Certains articles présentés ont pris de la densité avec le recul, parmi lesquels cet échange publié au milieu des années 1970 entre A. F. Robertson, expert du développement en Afrique, et un jeune étudiant diplômé sur le terrain en Éthiopie. L’étudiant en question s’avère être Glynn Flood, assassiné par des soldats éthiopiens peu de temps après la publication. À Robertson qui plaide pour une meilleure connaissance des opérations et structures des agences de développement chez les anthropologues, Flood répond que la légitimité de la discipline anthropologique repose plutôt sur une distanciation des pratiques des agences intergouvernementales. Ces dernières, prévient Flood, « can be more inaccessible than the densest jungle or most forbidding wilderness. One almost suspects that they have something to hide » (p. 97). Du coup, il cite en exemple les conditions liées au financement accordé par la Banque mondiale aux autorités de la Vallée Awash, en vue de son « développement », là où, dit-il, « the people of the Valley – Afar, Karrayyu Galla and Ittu Galla – have lost land, cattle and lives because of development […] » (p. 98).
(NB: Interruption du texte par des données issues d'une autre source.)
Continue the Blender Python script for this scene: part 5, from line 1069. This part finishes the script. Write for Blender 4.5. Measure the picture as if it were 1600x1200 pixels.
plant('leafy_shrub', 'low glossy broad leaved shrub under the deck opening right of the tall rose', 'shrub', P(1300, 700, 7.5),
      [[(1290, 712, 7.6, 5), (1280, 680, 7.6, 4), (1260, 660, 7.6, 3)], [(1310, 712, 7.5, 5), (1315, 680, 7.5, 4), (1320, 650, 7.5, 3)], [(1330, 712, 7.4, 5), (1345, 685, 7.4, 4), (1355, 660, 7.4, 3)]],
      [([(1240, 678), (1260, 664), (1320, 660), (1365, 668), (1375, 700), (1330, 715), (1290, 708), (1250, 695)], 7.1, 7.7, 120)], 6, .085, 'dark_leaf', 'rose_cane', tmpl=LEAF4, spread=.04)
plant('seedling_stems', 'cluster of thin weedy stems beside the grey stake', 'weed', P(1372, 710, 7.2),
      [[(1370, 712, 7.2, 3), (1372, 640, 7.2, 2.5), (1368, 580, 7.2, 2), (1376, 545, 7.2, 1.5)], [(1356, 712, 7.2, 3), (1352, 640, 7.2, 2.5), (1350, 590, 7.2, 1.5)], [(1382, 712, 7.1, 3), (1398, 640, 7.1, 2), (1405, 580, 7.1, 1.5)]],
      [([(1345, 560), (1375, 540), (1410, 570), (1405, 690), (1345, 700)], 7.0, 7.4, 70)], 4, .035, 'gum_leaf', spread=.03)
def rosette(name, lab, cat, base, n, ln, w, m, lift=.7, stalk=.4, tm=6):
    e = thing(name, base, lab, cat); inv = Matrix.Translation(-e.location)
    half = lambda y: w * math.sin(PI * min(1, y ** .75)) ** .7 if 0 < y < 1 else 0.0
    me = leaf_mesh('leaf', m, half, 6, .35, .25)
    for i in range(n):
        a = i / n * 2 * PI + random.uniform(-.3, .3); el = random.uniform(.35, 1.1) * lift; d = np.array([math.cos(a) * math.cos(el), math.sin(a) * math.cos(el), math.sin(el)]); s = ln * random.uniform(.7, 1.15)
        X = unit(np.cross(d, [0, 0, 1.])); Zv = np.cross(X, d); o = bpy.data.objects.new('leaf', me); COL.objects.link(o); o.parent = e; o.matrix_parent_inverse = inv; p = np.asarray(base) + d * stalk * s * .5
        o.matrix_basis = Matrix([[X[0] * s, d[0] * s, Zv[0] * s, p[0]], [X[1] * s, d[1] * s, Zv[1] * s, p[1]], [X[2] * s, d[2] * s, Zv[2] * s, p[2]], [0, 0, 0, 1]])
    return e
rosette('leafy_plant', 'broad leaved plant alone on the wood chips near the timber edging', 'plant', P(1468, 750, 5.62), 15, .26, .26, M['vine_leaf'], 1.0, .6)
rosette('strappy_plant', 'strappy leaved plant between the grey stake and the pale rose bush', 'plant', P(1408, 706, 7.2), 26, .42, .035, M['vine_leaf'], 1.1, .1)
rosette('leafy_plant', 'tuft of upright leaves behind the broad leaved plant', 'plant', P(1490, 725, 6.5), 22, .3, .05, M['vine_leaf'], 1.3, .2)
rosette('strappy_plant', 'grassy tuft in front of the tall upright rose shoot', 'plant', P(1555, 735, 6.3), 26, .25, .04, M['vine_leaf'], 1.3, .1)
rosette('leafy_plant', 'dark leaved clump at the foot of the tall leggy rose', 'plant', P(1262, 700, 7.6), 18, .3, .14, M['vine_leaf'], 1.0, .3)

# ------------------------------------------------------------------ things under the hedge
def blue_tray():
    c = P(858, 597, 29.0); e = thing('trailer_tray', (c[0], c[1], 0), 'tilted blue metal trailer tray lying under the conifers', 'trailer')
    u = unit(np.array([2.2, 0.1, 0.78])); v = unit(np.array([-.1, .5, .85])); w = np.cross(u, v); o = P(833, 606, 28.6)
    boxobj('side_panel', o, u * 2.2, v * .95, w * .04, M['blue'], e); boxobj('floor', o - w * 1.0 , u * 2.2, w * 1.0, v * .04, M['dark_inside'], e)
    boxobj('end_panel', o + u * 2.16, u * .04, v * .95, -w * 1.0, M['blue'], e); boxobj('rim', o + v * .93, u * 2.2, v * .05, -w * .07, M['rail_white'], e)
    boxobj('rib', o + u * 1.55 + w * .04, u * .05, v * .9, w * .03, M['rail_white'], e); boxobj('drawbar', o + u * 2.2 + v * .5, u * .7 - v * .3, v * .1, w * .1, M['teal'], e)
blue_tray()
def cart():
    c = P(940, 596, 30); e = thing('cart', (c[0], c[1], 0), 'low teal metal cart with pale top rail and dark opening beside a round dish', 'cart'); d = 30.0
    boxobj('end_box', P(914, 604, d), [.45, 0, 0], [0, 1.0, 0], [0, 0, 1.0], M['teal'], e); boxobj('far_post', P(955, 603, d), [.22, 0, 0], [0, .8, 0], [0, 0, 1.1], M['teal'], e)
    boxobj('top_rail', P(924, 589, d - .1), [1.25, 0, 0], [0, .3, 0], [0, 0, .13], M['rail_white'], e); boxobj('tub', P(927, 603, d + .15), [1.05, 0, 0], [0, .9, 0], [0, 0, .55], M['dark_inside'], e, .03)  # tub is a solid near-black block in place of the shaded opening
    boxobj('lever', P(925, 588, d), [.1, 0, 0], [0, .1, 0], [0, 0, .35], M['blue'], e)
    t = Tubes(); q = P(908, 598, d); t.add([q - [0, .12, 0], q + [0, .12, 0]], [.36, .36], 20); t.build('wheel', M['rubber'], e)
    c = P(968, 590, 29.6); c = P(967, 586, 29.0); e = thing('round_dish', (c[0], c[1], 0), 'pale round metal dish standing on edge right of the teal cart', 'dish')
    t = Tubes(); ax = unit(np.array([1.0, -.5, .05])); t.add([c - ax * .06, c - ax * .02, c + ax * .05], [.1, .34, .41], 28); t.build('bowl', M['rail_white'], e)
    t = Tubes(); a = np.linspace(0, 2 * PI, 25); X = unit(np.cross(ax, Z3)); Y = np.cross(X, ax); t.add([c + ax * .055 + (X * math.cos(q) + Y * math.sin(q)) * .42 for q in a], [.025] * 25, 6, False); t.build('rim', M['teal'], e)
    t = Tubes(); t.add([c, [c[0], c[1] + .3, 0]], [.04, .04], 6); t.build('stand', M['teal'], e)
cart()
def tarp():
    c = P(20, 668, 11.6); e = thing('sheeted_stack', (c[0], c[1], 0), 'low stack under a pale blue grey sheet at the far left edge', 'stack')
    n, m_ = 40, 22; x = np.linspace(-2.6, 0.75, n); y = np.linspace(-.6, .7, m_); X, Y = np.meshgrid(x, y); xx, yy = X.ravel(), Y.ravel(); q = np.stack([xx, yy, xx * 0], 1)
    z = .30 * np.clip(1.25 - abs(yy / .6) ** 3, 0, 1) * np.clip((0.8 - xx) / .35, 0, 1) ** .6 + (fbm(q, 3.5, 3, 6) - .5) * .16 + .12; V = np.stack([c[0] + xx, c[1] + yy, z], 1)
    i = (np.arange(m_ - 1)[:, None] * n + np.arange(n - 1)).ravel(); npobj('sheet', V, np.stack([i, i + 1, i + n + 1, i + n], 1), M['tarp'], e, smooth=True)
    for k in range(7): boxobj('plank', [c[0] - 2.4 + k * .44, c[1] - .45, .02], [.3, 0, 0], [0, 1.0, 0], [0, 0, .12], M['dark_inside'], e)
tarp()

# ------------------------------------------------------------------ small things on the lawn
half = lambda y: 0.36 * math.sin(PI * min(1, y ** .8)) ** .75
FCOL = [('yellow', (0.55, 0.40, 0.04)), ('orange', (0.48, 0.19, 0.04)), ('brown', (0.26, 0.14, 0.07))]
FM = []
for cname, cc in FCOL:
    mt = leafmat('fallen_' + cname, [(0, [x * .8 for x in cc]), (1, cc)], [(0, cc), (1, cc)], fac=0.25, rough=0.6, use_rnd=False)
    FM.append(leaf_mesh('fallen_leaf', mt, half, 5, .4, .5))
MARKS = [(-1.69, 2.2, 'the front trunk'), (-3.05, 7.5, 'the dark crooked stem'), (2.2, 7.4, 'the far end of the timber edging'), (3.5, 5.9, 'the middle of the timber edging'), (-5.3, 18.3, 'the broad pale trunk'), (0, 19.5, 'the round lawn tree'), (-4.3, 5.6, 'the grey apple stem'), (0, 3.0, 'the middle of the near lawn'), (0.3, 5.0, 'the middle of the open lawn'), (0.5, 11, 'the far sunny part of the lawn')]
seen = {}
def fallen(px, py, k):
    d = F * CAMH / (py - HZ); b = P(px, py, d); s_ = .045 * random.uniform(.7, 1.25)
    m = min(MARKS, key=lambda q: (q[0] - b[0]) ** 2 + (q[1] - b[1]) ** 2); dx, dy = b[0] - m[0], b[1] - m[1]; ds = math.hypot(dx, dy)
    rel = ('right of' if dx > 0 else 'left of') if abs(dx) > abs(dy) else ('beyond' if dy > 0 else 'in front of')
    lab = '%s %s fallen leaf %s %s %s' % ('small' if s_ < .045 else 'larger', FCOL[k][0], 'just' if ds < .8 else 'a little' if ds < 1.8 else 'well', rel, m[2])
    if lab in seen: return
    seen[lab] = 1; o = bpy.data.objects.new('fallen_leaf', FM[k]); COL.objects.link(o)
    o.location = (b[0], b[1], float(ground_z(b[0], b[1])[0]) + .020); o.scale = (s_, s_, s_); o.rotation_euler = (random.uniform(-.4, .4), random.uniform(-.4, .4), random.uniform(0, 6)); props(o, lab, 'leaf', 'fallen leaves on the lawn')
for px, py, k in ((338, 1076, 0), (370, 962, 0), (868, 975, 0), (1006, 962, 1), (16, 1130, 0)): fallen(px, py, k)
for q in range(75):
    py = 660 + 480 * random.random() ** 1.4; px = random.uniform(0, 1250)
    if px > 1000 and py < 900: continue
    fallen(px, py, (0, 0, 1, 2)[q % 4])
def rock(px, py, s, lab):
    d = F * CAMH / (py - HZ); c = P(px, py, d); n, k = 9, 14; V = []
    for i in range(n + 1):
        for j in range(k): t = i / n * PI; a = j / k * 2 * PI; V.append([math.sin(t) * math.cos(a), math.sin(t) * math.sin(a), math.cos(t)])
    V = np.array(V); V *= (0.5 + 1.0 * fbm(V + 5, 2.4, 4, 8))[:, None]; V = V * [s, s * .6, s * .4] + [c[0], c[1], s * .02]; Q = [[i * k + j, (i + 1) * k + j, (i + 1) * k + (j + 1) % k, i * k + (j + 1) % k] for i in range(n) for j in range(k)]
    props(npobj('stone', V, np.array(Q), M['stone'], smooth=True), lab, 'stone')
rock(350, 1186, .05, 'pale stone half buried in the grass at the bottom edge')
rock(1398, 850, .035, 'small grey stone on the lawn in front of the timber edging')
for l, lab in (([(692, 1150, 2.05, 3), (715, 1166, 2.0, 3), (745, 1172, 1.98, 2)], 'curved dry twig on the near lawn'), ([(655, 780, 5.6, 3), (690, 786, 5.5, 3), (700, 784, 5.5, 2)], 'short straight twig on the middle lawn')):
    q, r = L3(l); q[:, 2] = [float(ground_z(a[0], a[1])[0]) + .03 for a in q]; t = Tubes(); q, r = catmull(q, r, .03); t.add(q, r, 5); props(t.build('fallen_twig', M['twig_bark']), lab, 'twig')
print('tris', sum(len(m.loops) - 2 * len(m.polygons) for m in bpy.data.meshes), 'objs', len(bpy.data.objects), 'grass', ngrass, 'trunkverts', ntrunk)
Artisan de la diversité culturelle, Floor se demande ouvertement si les représentants de la Banque mondiale vont sur le terrain pour rendre compte des effets de leurs projets sur la viabilité et l’intégrité des cultures. Pour Floor, il est clair que les Development Studies et l’anthropologie, au lieu de rivaliser, devraient emprunter la même voie, en effectuant de concert un examen des conséquences du développement sur les peuples auxquels il est destiné. Ce plaidoyer sera le chant du cygne de l’anthropologue.
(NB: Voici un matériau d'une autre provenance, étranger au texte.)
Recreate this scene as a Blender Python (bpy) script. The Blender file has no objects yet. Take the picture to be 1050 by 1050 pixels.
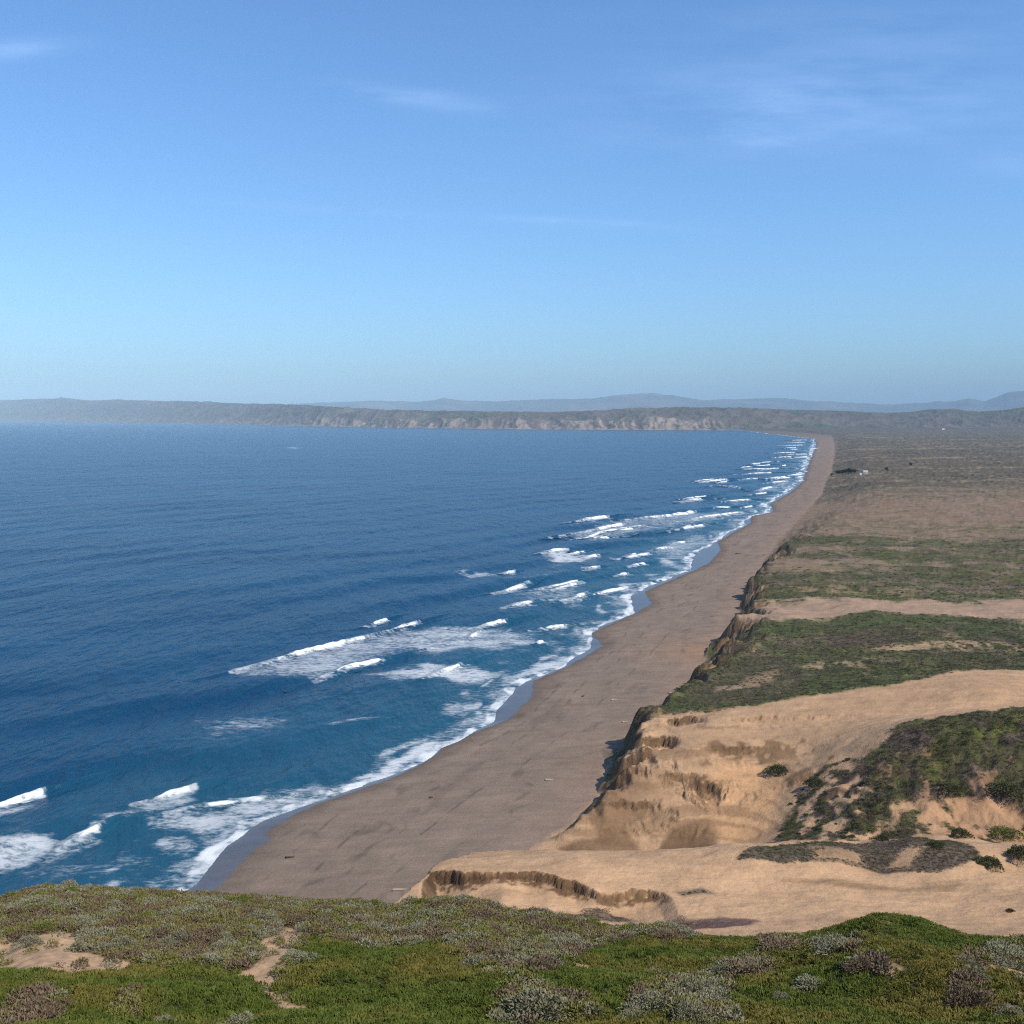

Il faut consulter la recension pour ce qu’elle est : essentiellement un reflet de l’école anglaise d’anthropologie, sur un quart de siècle, même si le périodique s’est permis de modestes incursions dans l’anthropologie française et américaine. The Best of Anthropology Today, à ne surtout pas interpréter de manière littérale : car il est à souhaiter que le pessimisme ambiant ne constitue pas le meilleur de la discipline aujourd’hui.